[Begin PROVIDED DATA]

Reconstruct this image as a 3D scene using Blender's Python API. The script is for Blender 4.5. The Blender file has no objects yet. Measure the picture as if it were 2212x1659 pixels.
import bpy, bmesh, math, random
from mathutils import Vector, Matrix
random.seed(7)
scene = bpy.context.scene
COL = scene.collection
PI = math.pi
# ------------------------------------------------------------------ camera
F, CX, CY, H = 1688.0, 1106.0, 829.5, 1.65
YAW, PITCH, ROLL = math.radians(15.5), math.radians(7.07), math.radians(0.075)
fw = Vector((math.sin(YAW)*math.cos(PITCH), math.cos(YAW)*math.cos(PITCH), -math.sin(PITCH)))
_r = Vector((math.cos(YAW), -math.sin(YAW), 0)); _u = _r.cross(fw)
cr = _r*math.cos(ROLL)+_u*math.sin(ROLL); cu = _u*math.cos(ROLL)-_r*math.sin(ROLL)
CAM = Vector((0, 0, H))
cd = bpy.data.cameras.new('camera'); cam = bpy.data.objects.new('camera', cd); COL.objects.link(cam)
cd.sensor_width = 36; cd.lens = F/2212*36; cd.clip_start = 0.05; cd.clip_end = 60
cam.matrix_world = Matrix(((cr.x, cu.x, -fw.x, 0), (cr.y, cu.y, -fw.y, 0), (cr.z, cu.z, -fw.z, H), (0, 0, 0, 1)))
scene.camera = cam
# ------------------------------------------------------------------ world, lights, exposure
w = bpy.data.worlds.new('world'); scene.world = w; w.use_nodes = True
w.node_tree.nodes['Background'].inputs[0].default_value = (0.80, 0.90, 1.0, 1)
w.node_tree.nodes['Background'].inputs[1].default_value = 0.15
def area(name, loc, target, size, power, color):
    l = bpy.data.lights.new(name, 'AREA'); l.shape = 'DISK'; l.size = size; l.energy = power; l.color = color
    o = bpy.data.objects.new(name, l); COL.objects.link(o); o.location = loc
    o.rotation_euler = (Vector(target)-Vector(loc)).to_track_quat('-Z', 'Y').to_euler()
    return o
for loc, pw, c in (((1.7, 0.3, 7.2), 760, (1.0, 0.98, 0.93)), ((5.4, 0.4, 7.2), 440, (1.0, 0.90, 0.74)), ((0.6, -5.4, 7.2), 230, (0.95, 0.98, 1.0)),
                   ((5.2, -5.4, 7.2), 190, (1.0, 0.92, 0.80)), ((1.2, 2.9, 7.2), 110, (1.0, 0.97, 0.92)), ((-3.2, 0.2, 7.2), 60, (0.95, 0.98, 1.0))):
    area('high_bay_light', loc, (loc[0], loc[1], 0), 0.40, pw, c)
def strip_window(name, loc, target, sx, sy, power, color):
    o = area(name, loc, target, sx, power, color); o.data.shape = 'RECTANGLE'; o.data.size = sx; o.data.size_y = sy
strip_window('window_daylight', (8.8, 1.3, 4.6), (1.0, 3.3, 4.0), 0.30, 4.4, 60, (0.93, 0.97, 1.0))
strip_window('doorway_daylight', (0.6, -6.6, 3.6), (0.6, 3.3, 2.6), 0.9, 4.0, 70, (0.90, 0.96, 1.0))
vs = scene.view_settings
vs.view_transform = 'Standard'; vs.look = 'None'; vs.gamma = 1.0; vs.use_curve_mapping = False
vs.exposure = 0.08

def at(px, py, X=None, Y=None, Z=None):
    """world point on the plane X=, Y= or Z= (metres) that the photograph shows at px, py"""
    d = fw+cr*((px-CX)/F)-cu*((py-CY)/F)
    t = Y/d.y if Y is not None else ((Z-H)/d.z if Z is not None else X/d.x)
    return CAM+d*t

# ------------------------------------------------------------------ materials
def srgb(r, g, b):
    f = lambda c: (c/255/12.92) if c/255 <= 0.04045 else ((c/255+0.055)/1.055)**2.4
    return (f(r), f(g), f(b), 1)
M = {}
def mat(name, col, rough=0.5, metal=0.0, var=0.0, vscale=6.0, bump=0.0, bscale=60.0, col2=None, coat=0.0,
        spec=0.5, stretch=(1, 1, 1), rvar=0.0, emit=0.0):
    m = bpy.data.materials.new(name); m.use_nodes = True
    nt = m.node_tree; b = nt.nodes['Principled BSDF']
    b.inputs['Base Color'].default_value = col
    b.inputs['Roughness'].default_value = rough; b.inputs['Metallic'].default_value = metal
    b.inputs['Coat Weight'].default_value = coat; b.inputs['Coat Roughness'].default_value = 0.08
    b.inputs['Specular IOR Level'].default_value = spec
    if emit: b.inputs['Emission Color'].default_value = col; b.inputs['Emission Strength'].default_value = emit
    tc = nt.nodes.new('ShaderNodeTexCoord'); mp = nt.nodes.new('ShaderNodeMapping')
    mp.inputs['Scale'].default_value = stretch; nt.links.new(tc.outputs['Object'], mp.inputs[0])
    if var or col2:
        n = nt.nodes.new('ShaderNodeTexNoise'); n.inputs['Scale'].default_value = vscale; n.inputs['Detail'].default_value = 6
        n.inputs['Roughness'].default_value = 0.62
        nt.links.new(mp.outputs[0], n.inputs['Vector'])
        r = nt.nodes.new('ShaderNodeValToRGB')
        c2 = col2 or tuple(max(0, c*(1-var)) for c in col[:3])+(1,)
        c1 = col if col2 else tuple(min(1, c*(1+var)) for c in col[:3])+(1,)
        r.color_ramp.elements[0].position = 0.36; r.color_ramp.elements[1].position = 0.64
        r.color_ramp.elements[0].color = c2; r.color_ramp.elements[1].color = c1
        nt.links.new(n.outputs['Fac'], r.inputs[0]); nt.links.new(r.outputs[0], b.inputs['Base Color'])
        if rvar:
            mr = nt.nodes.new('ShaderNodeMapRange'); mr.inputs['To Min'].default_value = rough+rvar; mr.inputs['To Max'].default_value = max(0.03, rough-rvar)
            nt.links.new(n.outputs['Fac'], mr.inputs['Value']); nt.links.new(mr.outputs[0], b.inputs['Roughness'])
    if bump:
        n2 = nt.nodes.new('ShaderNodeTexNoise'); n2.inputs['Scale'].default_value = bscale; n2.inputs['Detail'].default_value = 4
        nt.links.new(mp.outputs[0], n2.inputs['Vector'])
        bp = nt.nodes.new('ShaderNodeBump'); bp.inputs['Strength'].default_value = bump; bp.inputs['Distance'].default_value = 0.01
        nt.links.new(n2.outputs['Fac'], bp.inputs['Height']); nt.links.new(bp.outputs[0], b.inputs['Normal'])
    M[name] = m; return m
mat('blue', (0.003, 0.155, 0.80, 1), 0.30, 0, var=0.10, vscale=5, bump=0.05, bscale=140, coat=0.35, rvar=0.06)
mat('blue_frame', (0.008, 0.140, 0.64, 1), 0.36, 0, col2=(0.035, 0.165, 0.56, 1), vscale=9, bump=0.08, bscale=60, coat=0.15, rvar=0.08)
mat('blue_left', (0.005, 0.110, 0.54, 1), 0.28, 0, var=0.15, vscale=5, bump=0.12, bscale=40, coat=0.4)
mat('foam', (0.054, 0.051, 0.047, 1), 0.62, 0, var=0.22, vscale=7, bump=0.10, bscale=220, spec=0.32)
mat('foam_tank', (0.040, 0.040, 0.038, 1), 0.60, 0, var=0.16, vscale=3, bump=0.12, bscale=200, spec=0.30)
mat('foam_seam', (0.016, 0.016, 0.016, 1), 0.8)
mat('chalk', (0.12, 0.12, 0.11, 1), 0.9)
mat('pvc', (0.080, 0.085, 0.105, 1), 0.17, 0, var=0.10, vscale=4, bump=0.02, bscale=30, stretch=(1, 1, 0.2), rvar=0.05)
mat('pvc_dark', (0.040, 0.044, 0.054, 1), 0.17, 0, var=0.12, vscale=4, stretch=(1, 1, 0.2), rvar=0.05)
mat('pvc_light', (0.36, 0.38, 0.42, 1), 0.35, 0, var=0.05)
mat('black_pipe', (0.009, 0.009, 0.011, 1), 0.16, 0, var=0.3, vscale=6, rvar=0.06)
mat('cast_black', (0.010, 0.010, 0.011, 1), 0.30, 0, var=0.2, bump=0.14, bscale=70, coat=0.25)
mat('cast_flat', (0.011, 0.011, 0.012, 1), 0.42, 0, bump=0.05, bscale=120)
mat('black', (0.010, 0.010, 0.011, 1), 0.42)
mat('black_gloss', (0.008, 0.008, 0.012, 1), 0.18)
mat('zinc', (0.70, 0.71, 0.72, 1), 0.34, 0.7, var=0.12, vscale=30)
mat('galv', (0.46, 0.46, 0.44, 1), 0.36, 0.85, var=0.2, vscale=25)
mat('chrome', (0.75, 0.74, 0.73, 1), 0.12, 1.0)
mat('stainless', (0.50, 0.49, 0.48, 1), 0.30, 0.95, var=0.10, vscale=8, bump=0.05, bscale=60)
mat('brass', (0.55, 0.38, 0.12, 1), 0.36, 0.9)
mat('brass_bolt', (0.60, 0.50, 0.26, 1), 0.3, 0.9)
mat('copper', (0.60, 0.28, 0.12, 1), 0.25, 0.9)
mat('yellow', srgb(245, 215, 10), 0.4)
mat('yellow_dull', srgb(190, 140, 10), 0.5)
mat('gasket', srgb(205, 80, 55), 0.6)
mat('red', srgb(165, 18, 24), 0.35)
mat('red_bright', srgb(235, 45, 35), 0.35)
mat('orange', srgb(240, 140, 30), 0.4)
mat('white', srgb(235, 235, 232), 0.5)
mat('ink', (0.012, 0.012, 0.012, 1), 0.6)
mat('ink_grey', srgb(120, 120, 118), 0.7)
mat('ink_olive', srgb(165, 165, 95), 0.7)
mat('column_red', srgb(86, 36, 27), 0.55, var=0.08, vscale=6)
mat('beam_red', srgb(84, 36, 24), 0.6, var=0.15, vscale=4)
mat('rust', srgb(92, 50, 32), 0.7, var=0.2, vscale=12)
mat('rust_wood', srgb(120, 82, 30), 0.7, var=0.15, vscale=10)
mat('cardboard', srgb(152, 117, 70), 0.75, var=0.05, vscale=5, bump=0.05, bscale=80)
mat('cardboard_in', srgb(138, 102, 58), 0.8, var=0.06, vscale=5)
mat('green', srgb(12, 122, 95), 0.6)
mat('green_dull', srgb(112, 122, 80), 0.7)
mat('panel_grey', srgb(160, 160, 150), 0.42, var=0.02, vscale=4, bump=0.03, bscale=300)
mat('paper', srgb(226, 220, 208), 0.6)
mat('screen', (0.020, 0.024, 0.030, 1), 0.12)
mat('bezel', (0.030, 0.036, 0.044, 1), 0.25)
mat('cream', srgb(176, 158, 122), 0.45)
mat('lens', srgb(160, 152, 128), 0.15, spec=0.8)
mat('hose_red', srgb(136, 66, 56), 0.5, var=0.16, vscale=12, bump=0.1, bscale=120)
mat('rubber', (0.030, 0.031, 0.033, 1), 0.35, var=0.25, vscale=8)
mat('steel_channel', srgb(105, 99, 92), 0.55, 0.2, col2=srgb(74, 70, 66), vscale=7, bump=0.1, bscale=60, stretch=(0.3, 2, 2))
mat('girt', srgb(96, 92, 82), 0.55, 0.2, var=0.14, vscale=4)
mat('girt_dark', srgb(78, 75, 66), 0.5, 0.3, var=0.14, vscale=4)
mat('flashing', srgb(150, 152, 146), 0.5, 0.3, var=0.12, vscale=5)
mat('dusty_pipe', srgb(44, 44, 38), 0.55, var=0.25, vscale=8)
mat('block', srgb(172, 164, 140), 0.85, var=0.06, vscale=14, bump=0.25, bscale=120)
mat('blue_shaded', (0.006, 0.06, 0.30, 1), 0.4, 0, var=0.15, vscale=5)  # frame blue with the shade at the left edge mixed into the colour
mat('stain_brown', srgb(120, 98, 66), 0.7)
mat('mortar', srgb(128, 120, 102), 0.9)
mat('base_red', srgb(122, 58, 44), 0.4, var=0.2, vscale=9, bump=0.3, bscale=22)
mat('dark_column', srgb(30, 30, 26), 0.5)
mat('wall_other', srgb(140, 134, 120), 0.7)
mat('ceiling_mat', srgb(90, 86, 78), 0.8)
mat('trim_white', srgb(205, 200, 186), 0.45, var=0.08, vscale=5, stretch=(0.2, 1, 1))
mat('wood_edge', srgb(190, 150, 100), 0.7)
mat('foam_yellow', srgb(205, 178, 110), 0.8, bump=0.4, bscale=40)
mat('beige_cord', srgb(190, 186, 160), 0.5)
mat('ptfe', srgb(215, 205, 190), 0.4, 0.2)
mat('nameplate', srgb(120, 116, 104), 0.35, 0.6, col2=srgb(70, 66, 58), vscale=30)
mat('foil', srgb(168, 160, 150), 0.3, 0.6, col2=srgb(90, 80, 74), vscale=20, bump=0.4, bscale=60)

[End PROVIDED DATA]

OBJECTIVE: Return all the lines that contain the string "objects".

RESULT BELOW:
Reconstruct this image as a 3D scene using Blender's Python API. The script is for Blender 4.5. The Blender file has no objects yet. Measure the picture as if it were 2212x1659 pixels.
cd = bpy.data.cameras.new('camera'); cam = bpy.data.objects.new('camera', cd); COL.objects.link(cam)
    o = bpy.data.objects.new(name, l); COL.objects.link(o); o.location = loc